I spent the night at Burney Falls.  More on that in the next post as it deserves its own story. But in the morning I found great sweet potato pancakes at Blackberry Patch Restaurant. Wonderful waitress too.
  
    

And then it got weird.  If you have a lot of welding and machine equipment, and a lot of room, you can build stuff. Packway Materials Like I said, wicked sense of humor. (The last photo is not mine.)

My hunt for boxes with rubber stamps took me along a series of lesser traveled roads as I drove back to Red Bluff: Bella Vista, past the preserve and Parkville Cemetery. Old ranch houses. Fishing spots along the Sacramento. All the while going thru grassy range land, interspersed with those lava ridges. 

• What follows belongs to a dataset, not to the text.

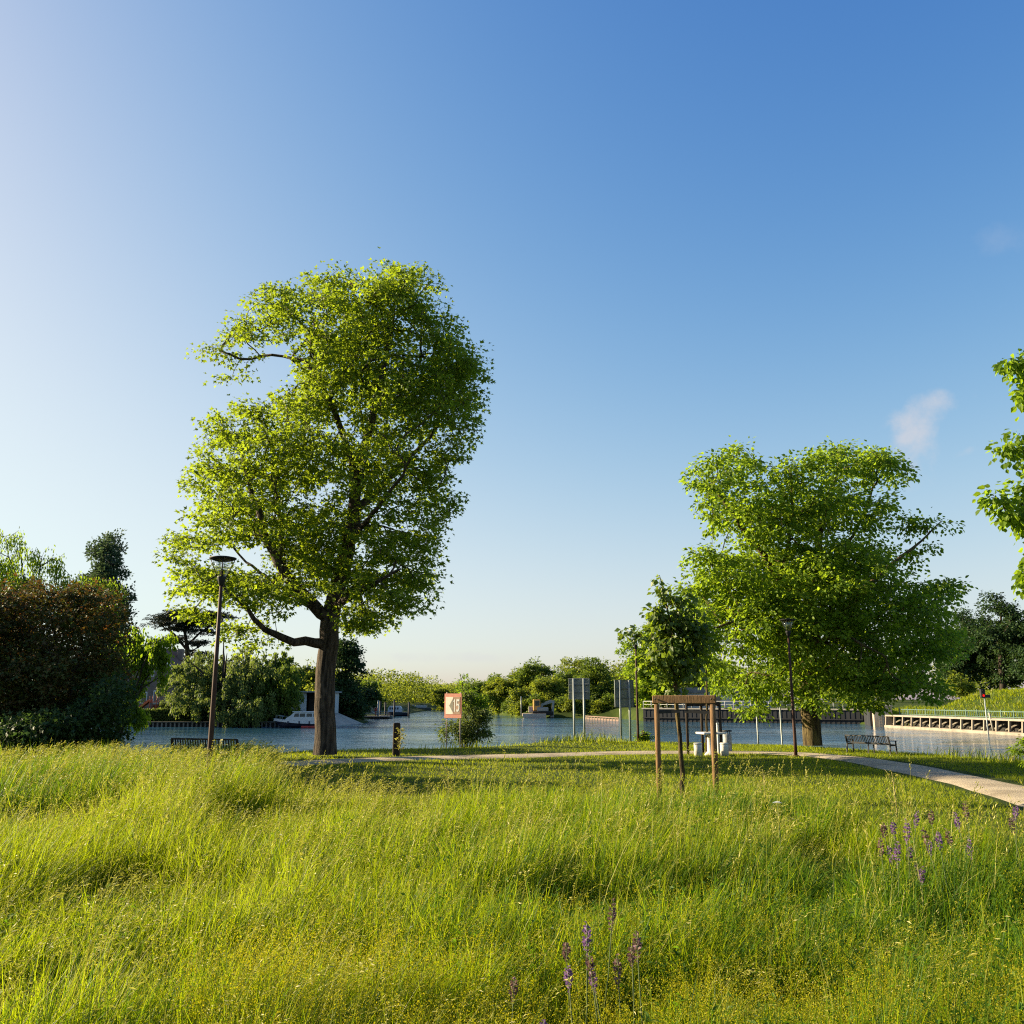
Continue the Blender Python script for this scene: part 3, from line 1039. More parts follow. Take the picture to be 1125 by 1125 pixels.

Several places I saw frames for large nests on the utility poles. This had a bald eagle in residence.
Back in Red Bluff I found the Inez Adobe. This sign maybe sums up the people in this far north east part of California, a part that is not much talked about in Sacramento. Most of the people that settled here came because they got pushed out of other places and so they settled in this place that was not much wanted. The indigenous people were some of the last and least developed tribes of the US. The Hispanic settlers did not much want to come to this cold stark place so they did not build the great missions. The Euro/Americans were of what became known as the working class, blue collar, lower income folk that came cross country. Their history was not important enough to cherish and write down. But their families still hold on to this beautiful and startling place.

I want to go back.  There is so much I did not see: Monastery of St John, Sulfur Work, Bumpass Hell, Hat Creek. I think I might host a possible meet up.